I don't think it has to be viable on a bigger level. If all the system does is keep productive, engaged community members a reason to stick in the town due to the currency they've built up, I see that as a win for the currency.


Startup idea: a messenger that allows small communities to create their own currencies and provides a way to convert between them. Basically Internet, but for money.

...It'll turn into an even bigger scam than cryptocurrencies, but the idea seems interesting...


I think the whole point is that you can't convert easily.


You can't just trade them, but you could find a loop where every two consecutive traders have at least one community in common.

Perhaps I don't really understand the value of not being able to convert them.

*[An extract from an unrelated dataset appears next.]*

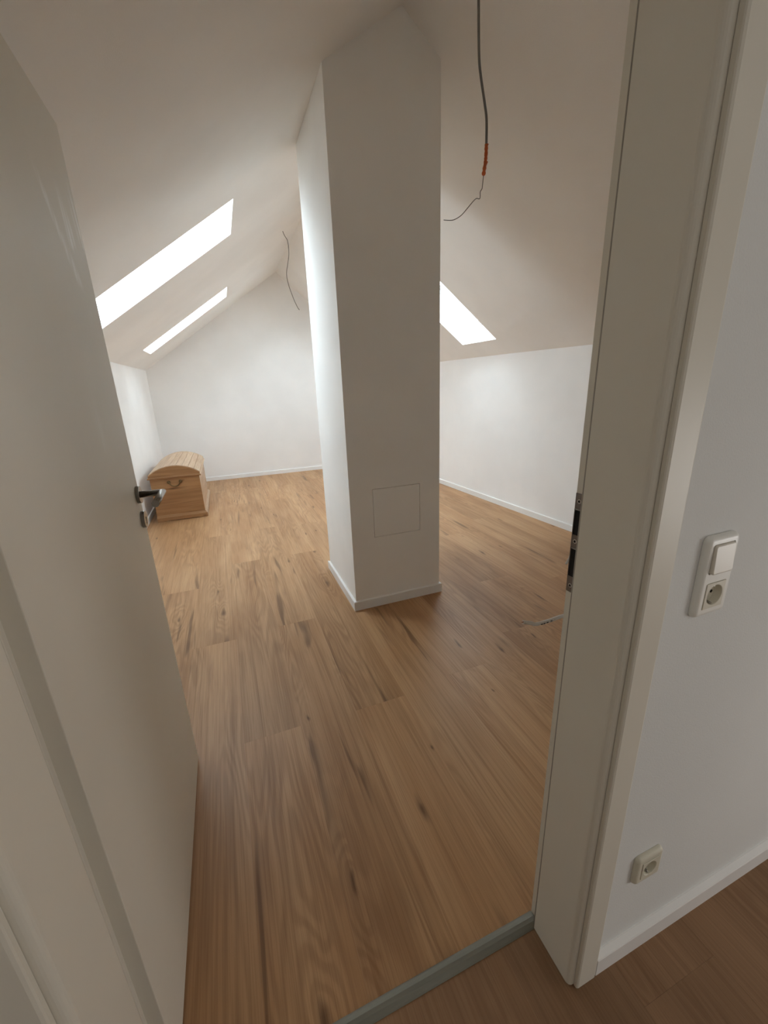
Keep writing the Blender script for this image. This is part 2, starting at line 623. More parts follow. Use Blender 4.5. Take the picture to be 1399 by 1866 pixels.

The point is to incentivize local spending, not just spending on local goods. Money that circulates within a community stimulates more local activity. Local producers are more likely to undercharge for the value of their goods and services for the sake of community vitality than large, remote businesses that want to squeeze every bit of value out of a transaction.

It's essentially a way to get more work done. It doesn't work if the network is so large that people lose that incentive.


Right, so this is a way to make local economy more efficient that works because people care more about local externalities.

The question is, is there a way to scale this to the whole world by building a global network composed of local networks?


Key would be SEC approval.


That limitation is supposed to be an asset, it seems. No, you can't use the currency outside the local network. That incentivizes you to use your dollars only for things outside the network, and to go inside the network whenever possible (to make the best use of your overall holdings). You might give up convenience (by going to a local store to by produce rather than ordering from Amazon or a national chain), but then you see the benefits in community vitality.

In the end, this only works if you accept that investing in your local community is more important than saving a few minutes or dollars sending your work-hours-in-the-form-of-dollars to some far-flung exec's pocket. Some people are so well remunerated by the traditional system that I suppose they don't really have to care about all that.


I didn't see any examples of how people can get anything in return for sharing their time. Unless you can convert your time credits for unpleasant work you don't want to do, it is just a gold star for charity work, and I'm not sure that quantifying and gamifying charity is a productive change.